Set down every entry word for word. Omit the pictures.

══════════

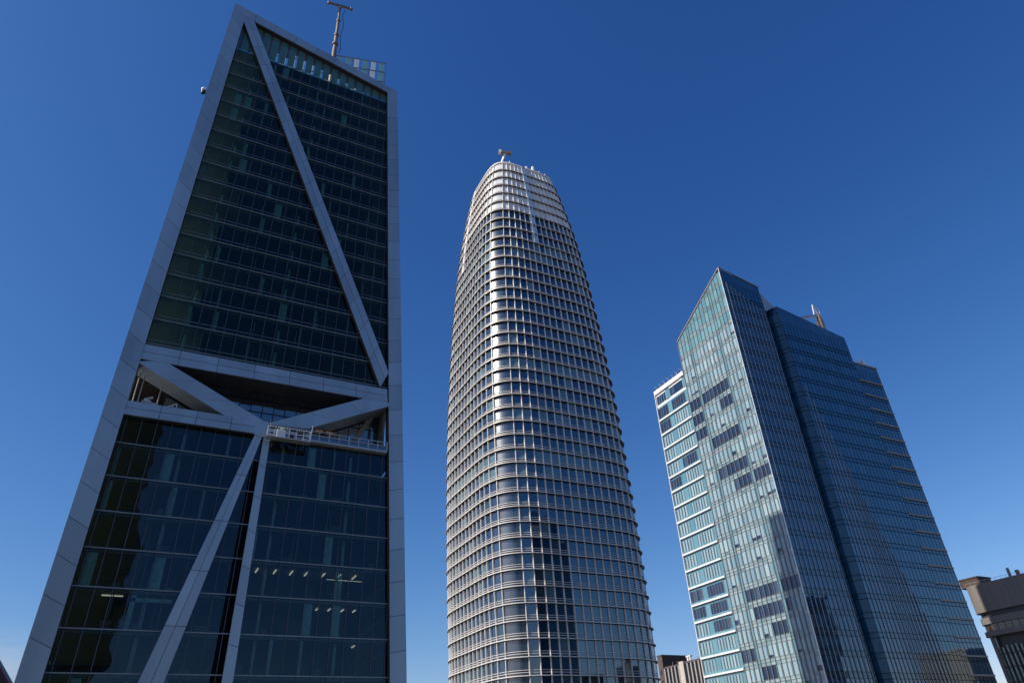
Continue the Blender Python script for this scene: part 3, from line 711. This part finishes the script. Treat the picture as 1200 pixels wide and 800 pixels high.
# ---- low sunlit wing on the left
wb=[(YM+.05,144.1,'t'),(144.1,150.9,'w'),(150.9,152.9,'t'),(152.9,157.9,'w')]
for k in range(len(fl)-1):
    z0,z1=fl[k],fl[k+1]; mb=MB(); idx=0
    for (ya,yb,kd) in wb:
        n=1 if kd=='t' else int(round((yb-ya)/1.15)); run=rn.choice(['d','c','c','c'])
        if k==len(fl)-2: run='d'
        for i in range(n):
            p,q=ya+(yb-ya)*i/n,ya+(yb-ya)*(i+1)/n; idx+=1
            m = 2 if kd=='t' else (1 if run=='d' else 0)
            for j,(pa,pb,mm) in enumerate(((z0+.05,z0+1.2,2),(z0+1.2,z1-.55,m),(z1-.55,z1-.05,2))):
                if mm==0:
                    e=p+(q-p)*.68; mb.face([(X0,e,pa),(X0,q,pa),(X0,q,pb),(X0,e,pb)],4,[(idx+.1,3*k+j+.1),(idx+.9,3*k+j+.1),(idx+.9,3*k+j+.9),(idx+.1,3*k+j+.9)])
                else: e=q
                mb.face([(X0,p,pa),(X0,e,pa),(X0,e,pb),(X0,p,pb)],mm,[(idx+.02,3*k+j+.02),(idx+.98,3*k+j+.02),(idx+.98,3*k+j+.98),(idx+.02,3*k+j+.98)])
            if kd=='w': mb.box(X0-.12,X0+.02,p-.05,p+.05,z0+1.1,z1-.5,3)
    mb.build('window_band',[M['curtain'],M['dark_pane'],M['teal'],M['fin'],M['pane_gap']],F,weld=False)
    mb=MB(); mb.box(X0-.55,X0+.04,YM+.08,158.0,z0+.08,z0+.54); mb.build('white_ledge',M['bandwhite'],F)
mb=MB(); mb.box(X0-.55,X0+9.6,YM+.08,158.1,171.4,172.8); mb.box(X0,X0+9.6,YM+.08,158.0,166.6,171.4-.02); mb.build('parapet',M['bandwhite'],F)
mb=MB()
for i in range(9):
    a=144.2+(150.9-144.2)*i/6
    if i<6: mb.face([(X0-.03,a,167.5),(X0-.03,a+1.1,167.5),(X0-.03,a+1.1,170.6),(X0-.03,a,170.6)],0,[(i+.1,.1),(i+.9,.1),(i+.9,.9),(i+.1,.9)])
for i in range(4):
    a=153+1.2*i; mb.face([(X0-.03,a,167.5),(X0-.03,a+1.12,167.5),(X0-.03,a+1.12,170.6),(X0-.03,a,170.6)],0,[(i+20.1,.1),(i+20.9,.1),(i+20.9,.9),(i+20.1,.9)])
for (a,b) in ((YM+.1,144.1),(150.95,152.9)): mb.face([(X0-.02,a,167.2),(X0-.02,b,167.2),(X0-.02,b,171.3),(X0-.02,a,171.3)],1)
mb.build('window_band',[M['dark_pane'],M['teal']],F,weld=False)
mb=MB(); mb.box(X0-.5,X0+.1,157.92,158.12,20,171.3); mb.build('wing_corner',M['bandwhite'],F)
for i in range(7):
    y=144.2+2.2*i; mb=MB(); mb.tube((X0+.3,y,172.8),(X0+.3,y,174.6),.1,.08,6); mb.beam((X0-.4,y,174.3),(X0+.5,y,174.6),.14,.14); mb.build('davit',M['white'],F)
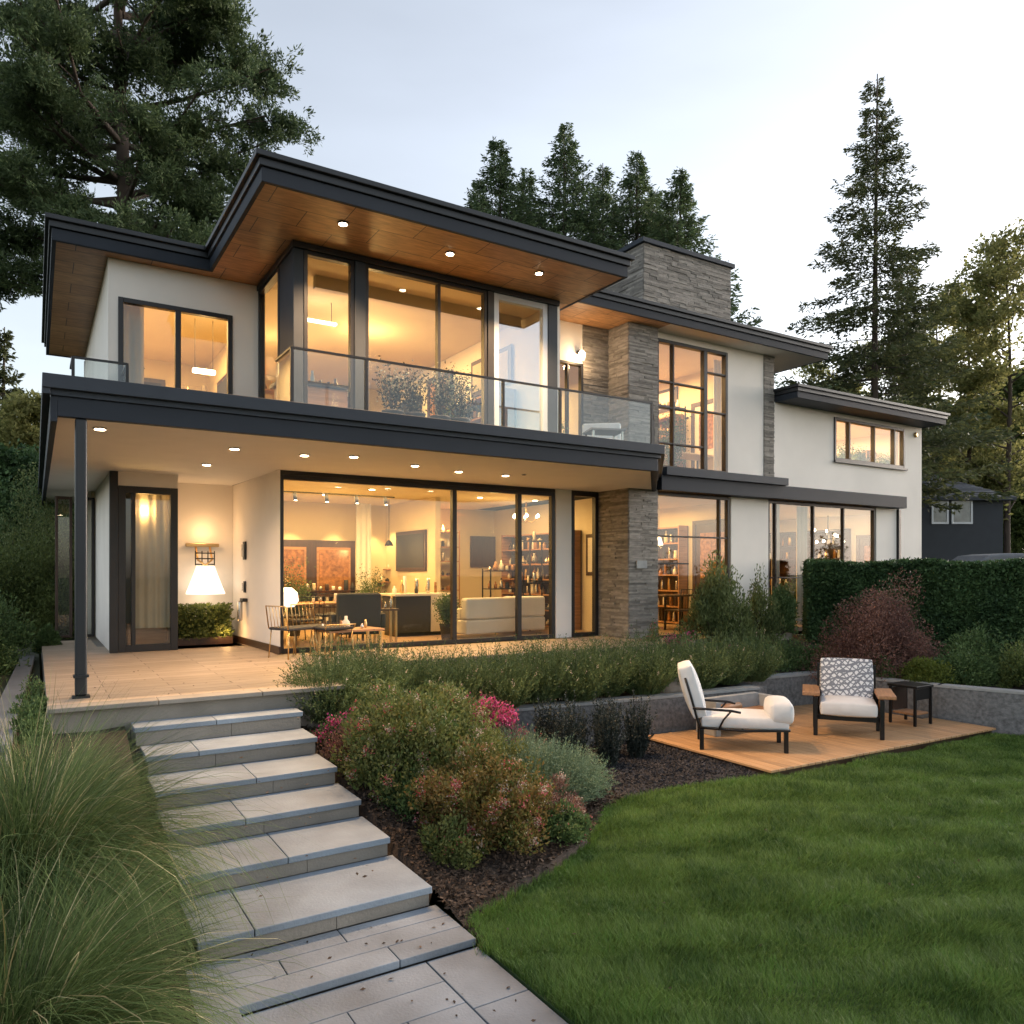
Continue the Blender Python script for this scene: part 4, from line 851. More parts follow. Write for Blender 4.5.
for i, (x, y, lab) in enumerate(((9.9, 9.8, 'dark green low shrub above the wall corner'), (10.7, 9.7, 'dark green low shrub behind the set back wall, left one'), (11.45, 9.65, 'dark green low shrub behind the set back wall, middle one'), (12.1, 9.5, 'dark green low shrub behind the set back wall, right one'))):
    bush('low_shrub', lab, 'shrub', x, y, -.6, .52, .45, .48, 9000, .05, .02, 'darkshrub', 36, 180 + i, 'low shrubs above the back wall', flowers=[('magenta', 260, .03)] if i in (1,) else None)
bush('flowering_shrub', 'low row of magenta flowers under the green shrub by the right window', 'shrub', 9.95, 10.35, -.35, .6, .3, .38, 6000, .04, .018, 'darkshrub', 24, 186, flowers=[('magenta', 800, .035)])
bush('flowering_shrub', 'single red flowering plant at the foot of the stone pillar', 'shrub', 9.65, 10.6, -.3, .2, .2, .55, 2200, .04, .018, 'oleander', 14, 187, flowers=[('pinkred', 160, .04)])
bush('green_shrub', 'tall loose green shrub in front of the right ground floor window', 'shrub', 11.35, 10.5, -.35, .78, .55, 1.95, 17000, .085, .028, 'oleander', 46, 190, upright=.9, spread=.16, stems=26, shape=.95)
bush('green_shrub', 'slender young shrub right of the tall loose green one', 'shrub', 12.55, 10.5, -.3, .42, .35, 1.45, 5000, .08, .026, 'oleander', 22, 191, upright=.9, spread=.2, stems=16)
bush('green_shrub', 'small round shrub under the wide window by the hedge end', 'shrub', 13.5, 10.75, .0, .42, .3, .85, 6500, .06, .03, 'darkshrub', 24, 192, spread=.22)
bush('maple_shrub', 'purple red japanese maple in front of the hedge', 'shrub', 13.15, 8.35, -.62, 1.2, .95, 1.5, 40000, .05, .018, 'redbush', 80, 195, spread=.17, upright=.1, stems=30)
bush('low_shrub', 'bright yellow green bush above the right wall by the side table', 'shrub', 12.95, 7.35, -.64, .36, .34, .40, 8000, .045, .022, 'yellowgreen', 30, 200)
for i, (x, y, r, h, m, lab) in enumerate(((13.55, 7.0, .5, .55, 'darkshrub', 'dark green bush right of the yellow green one'), (14.3, 7.3, .6, .8, 'darkshrub', 'taller green bush at the foot of the hedge'), (13.85, 6.1, .5, .6, 'midgreen', 'leafy green bush above the right wall near the photo edge'), (14.8, 6.4, .7, .85, 'darkshrub', 'green bush filling the bed at the right photo edge'), (12.75, 8.2, .4, .4, 'darkshrub', 'low green bush tucked under the purple maple'), (14.4, 5.1, .6, .6, 'darkshrub', 'green bush over the right wall beyond the lawn'), (12.6, 9.2, .5, .5, 'darkshrub', 'dark bush between the wall corner and the purple maple'))):
    bush('low_shrub', lab, 'shrub', x, y, -.66, r, r * .9, h, 11000, .06, .024, m, 36, 210 + i, spread=.22)
bush('pale_flower_shrub', 'pale flowering shrub showing over the hedge at the right', 'shrub', 20.2, 8.4, -.3, 1.2, 1.0, 2.15, 12000, .10, .06, 'yellowgreen', 50, 230, flowers=[('palebloom', 2500, .06)], spread=.2)
# left side shrubs
for i, (px, d, r, h, m, lab) in enumerate(((14, 15.5, .95, 2.1, 'midgreen', 'light green shrub beside the low wall at the left edge'), (44, 17.0, .6, 2.5, 'midgreen', 'light green shrub rising behind the canopy post'), (-8, 17.5, 1.5, 3.2, 'darkshrub', 'dark green tall shrub behind the light green ones'), (52, 17, 1.2, 3.2, 'oleander', 'tall green shrub seen beyond the side doors'), (47, 13.4, .16, .35, 'darkshrub', 'small dark plant between the low wall and the terrace'), (-75, 9.8, .8, 1.2, 'darkshrub', 'dark bush outside the low wall at the photo edge'), (30, 20, 1.8, 3.6, 'hedge', 'broad dark shrub mass far back at the left'))):
    x, y = on(px, d); bush('green_shrub', lab, 'shrub', x, y, -.12 if d > 10.7 else -.3, r, r, h, int(9000 * r + 12000), .07, .03, m, 60, 240 + i, spread=.18, stems=20)
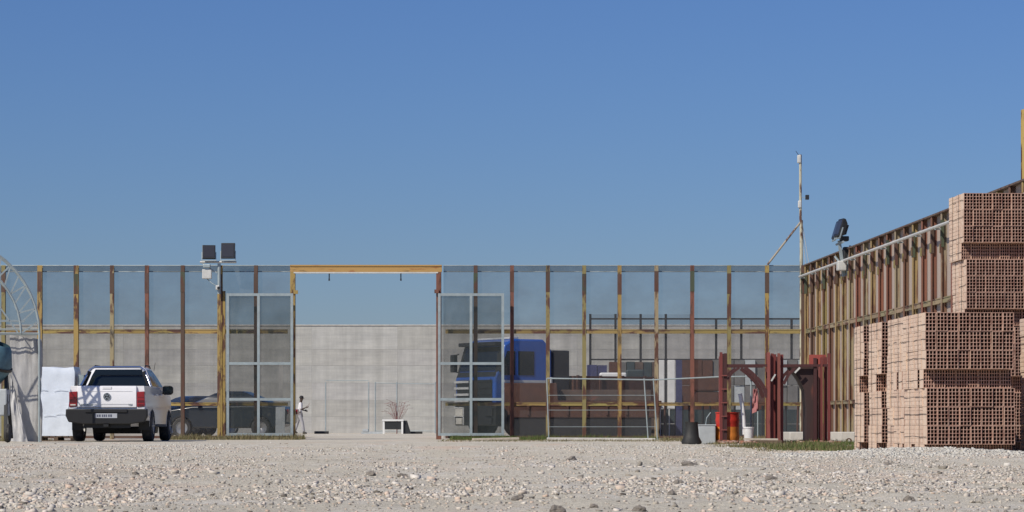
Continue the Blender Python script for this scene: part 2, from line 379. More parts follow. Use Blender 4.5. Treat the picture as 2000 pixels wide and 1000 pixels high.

══════════

● Solution for this problem
Continue the Blender Python script for this scene: part 3, from line 711. This part finishes the script. Treat the picture as 1200 pixels wide and 800 pixels high.
# ---- low sunlit wing on the left
wb=[(YM+.05,144.1,'t'),(144.1,150.9,'w'),(150.9,152.9,'t'),(152.9,157.9,'w')]
for k in range(len(fl)-1):
    z0,z1=fl[k],fl[k+1]; mb=MB(); idx=0
    for (ya,yb,kd) in wb:
        n=1 if kd=='t' else int(round((yb-ya)/1.15)); run=rn.choice(['d','c','c','c'])
        if k==len(fl)-2: run='d'
        for i in range(n):
            p,q=ya+(yb-ya)*i/n,ya+(yb-ya)*(i+1)/n; idx+=1
            m = 2 if kd=='t' else (1 if run=='d' else 0)
            for j,(pa,pb,mm) in enumerate(((z0+.05,z0+1.2,2),(z0+1.2,z1-.55,m),(z1-.55,z1-.05,2))):
                if mm==0:
                    e=p+(q-p)*.68; mb.face([(X0,e,pa),(X0,q,pa),(X0,q,pb),(X0,e,pb)],4,[(idx+.1,3*k+j+.1),(idx+.9,3*k+j+.1),(idx+.9,3*k+j+.9),(idx+.1,3*k+j+.9)])
                else: e=q
                mb.face([(X0,p,pa),(X0,e,pa),(X0,e,pb),(X0,p,pb)],mm,[(idx+.02,3*k+j+.02),(idx+.98,3*k+j+.02),(idx+.98,3*k+j+.98),(idx+.02,3*k+j+.98)])
            if kd=='w': mb.box(X0-.12,X0+.02,p-.05,p+.05,z0+1.1,z1-.5,3)
    mb.build('window_band',[M['curtain'],M['dark_pane'],M['teal'],M['fin'],M['pane_gap']],F,weld=False)
    mb=MB(); mb.box(X0-.55,X0+.04,YM+.08,158.0,z0+.08,z0+.54); mb.build('white_ledge',M['bandwhite'],F)
mb=MB(); mb.box(X0-.55,X0+9.6,YM+.08,158.1,171.4,172.8); mb.box(X0,X0+9.6,YM+.08,158.0,166.6,171.4-.02); mb.build('parapet',M['bandwhite'],F)
mb=MB()
for i in range(9):
    a=144.2+(150.9-144.2)*i/6
    if i<6: mb.face([(X0-.03,a,167.5),(X0-.03,a+1.1,167.5),(X0-.03,a+1.1,170.6),(X0-.03,a,170.6)],0,[(i+.1,.1),(i+.9,.1),(i+.9,.9),(i+.1,.9)])
for i in range(4):
    a=153+1.2*i; mb.face([(X0-.03,a,167.5),(X0-.03,a+1.12,167.5),(X0-.03,a+1.12,170.6),(X0-.03,a,170.6)],0,[(i+20.1,.1),(i+20.9,.1),(i+20.9,.9),(i+20.1,.9)])
for (a,b) in ((YM+.1,144.1),(150.95,152.9)): mb.face([(X0-.02,a,167.2),(X0-.02,b,167.2),(X0-.02,b,171.3),(X0-.02,a,171.3)],1)
mb.build('window_band',[M['dark_pane'],M['teal']],F,weld=False)
mb=MB(); mb.box(X0-.5,X0+.1,157.92,158.12,20,171.3); mb.build('wing_corner',M['bandwhite'],F)
for i in range(7):
    y=144.2+2.2*i; mb=MB(); mb.tube((X0+.3,y,172.8),(X0+.3,y,174.6),.1,.08,6); mb.beam((X0-.4,y,174.3),(X0+.5,y,174.6),.14,.14); mb.build('davit',M['white'],F)
Continue the Blender Python script for this scene: part 4, from line 851. More parts follow. Write for Blender 4.5.
for i, (x, y, lab) in enumerate(((9.9, 9.8, 'dark green low shrub above the wall corner'), (10.7, 9.7, 'dark green low shrub behind the set back wall, left one'), (11.45, 9.65, 'dark green low shrub behind the set back wall, middle one'), (12.1, 9.5, 'dark green low shrub behind the set back wall, right one'))):
    bush('low_shrub', lab, 'shrub', x, y, -.6, .52, .45, .48, 9000, .05, .02, 'darkshrub', 36, 180 + i, 'low shrubs above the back wall', flowers=[('magenta', 260, .03)] if i in (1,) else None)
bush('flowering_shrub', 'low row of magenta flowers under the green shrub by the right window', 'shrub', 9.95, 10.35, -.35, .6, .3, .38, 6000, .04, .018, 'darkshrub', 24, 186, flowers=[('magenta', 800, .035)])
bush('flowering_shrub', 'single red flowering plant at the foot of the stone pillar', 'shrub', 9.65, 10.6, -.3, .2, .2, .55, 2200, .04, .018, 'oleander', 14, 187, flowers=[('pinkred', 160, .04)])
bush('green_shrub', 'tall loose green shrub in front of the right ground floor window', 'shrub', 11.35, 10.5, -.35, .78, .55, 1.95, 17000, .085, .028, 'oleander', 46, 190, upright=.9, spread=.16, stems=26, shape=.95)
bush('green_shrub', 'slender young shrub right of the tall loose green one', 'shrub', 12.55, 10.5, -.3, .42, .35, 1.45, 5000, .08, .026, 'oleander', 22, 191, upright=.9, spread=.2, stems=16)
bush('green_shrub', 'small round shrub under the wide window by the hedge end', 'shrub', 13.5, 10.75, .0, .42, .3, .85, 6500, .06, .03, 'darkshrub', 24, 192, spread=.22)
bush('maple_shrub', 'purple red japanese maple in front of the hedge', 'shrub', 13.15, 8.35, -.62, 1.2, .95, 1.5, 40000, .05, .018, 'redbush', 80, 195, spread=.17, upright=.1, stems=30)
bush('low_shrub', 'bright yellow green bush above the right wall by the side table', 'shrub', 12.95, 7.35, -.64, .36, .34, .40, 8000, .045, .022, 'yellowgreen', 30, 200)
for i, (x, y, r, h, m, lab) in enumerate(((13.55, 7.0, .5, .55, 'darkshrub', 'dark green bush right of the yellow green one'), (14.3, 7.3, .6, .8, 'darkshrub', 'taller green bush at the foot of the hedge'), (13.85, 6.1, .5, .6, 'midgreen', 'leafy green bush above the right wall near the photo edge'), (14.8, 6.4, .7, .85, 'darkshrub', 'green bush filling the bed at the right photo edge'), (12.75, 8.2, .4, .4, 'darkshrub', 'low green bush tucked under the purple maple'), (14.4, 5.1, .6, .6, 'darkshrub', 'green bush over the right wall beyond the lawn'), (12.6, 9.2, .5, .5, 'darkshrub', 'dark bush between the wall corner and the purple maple'))):
    bush('low_shrub', lab, 'shrub', x, y, -.66, r, r * .9, h, 11000, .06, .024, m, 36, 210 + i, spread=.22)
bush('pale_flower_shrub', 'pale flowering shrub showing over the hedge at the right', 'shrub', 20.2, 8.4, -.3, 1.2, 1.0, 2.15, 12000, .10, .06, 'yellowgreen', 50, 230, flowers=[('palebloom', 2500, .06)], spread=.2)
# left side shrubs
for i, (px, d, r, h, m, lab) in enumerate(((14, 15.5, .95, 2.1, 'midgreen', 'light green shrub beside the low wall at the left edge'), (44, 17.0, .6, 2.5, 'midgreen', 'light green shrub rising behind the canopy post'), (-8, 17.5, 1.5, 3.2, 'darkshrub', 'dark green tall shrub behind the light green ones'), (52, 17, 1.2, 3.2, 'oleander', 'tall green shrub seen beyond the side doors'), (47, 13.4, .16, .35, 'darkshrub', 'small dark plant between the low wall and the terrace'), (-75, 9.8, .8, 1.2, 'darkshrub', 'dark bush outside the low wall at the photo edge'), (30, 20, 1.8, 3.6, 'hedge', 'broad dark shrub mass far back at the left'))):
    x, y = on(px, d); bush('green_shrub', lab, 'shrub', x, y, -.12 if d > 10.7 else -.3, r, r, h, int(9000 * r + 12000), .07, .03, m, 60, 240 + i, spread=.18, stems=20)
Continue the Blender Python script for this scene: part 2, from line 379. More parts follow. Use Blender 4.5. Treat the picture as 2000 pixels wide and 1000 pixels high.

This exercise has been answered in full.